The better a book is, says Elia, the less it demands binding. Good and rare books are the ones to perish exactly because they are read so much that they begin to wear away. He talks of authors whose books only exist as reprints, such as Milton and Fuller, whose original works have long sing disappeared thanks to prolific readership. The decay of old texts ensures the decaying posterity of their writers, which Elia posits is a good thing, since it reminds us of imperfection.
The one type of text that Elia has disdain for, though, is the newspaper. He says that it's impossible to put down a newspaper without feeling disappointed by the sensation of reading it, and reviles the habit in banks and barbershops of people reading newspaper articles out loud for others to hear. Elia closes on a different note, bemoaning books that are kept from the poor when people can't afford to buy them. He recounts a poem by an author he doesn't name, lamenting a boy who wants to read but is shooed away by a shop owner who complains that the boy never actually buys anything.
Analysis
While Lamb opens the essay talking about how he's constantly preoccupying himself with other people's thoughts, "Detached Thoughts on Books and Reading," stands as one the more inventive essays in the Elia oeuvre. There are a series of clever techniques that Lamb employs which wouldn't seem out of place in post-modernist literature. For example, the essay opens with Lamb quoting another man's thoughts on reading being an act of getting lost in another man's thoughts. Similarly, the essay ends with an "anonymous" essay, which talks about a boy effectively stealing reading time just as Lamb himself pretends to steal a poem.
Of course, the poem Lamb is quoting is one of his own writing, not one written by a female contemporary of his as he suggests. This, in itself, is another clever move, as it helps create the very kind of well-read and slightly degraded text that he praises earlier in the essay. Lamb elevates this very essay to the echelon of the well-loved books he mentions earlier as if winking at the reader, saying, "Don't you love my work too?"

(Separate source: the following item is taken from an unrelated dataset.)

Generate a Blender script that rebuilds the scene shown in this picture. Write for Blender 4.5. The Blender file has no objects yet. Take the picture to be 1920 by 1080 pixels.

What do we make of Lamb talking about gladly reading any old text he finds sitting around by taking issue with newspapers? It seems that what Lamb values in reading is the solitary experience of taking time with oneself to enter another person's mind. The newspaper reading that he describes is a social act, with articles being read aloud, eliciting responses from others. Perhaps this is Lamb's issue with newspapers writ large, that they are intended first and foremost as public-minded texts, meant to spark some common conversation. What Lamb values is the independence of the reader, reflecting an infatuation with solitude similar to that of fellow Romantics such as Ralph Waldo Emerson and Henry David Thoreau.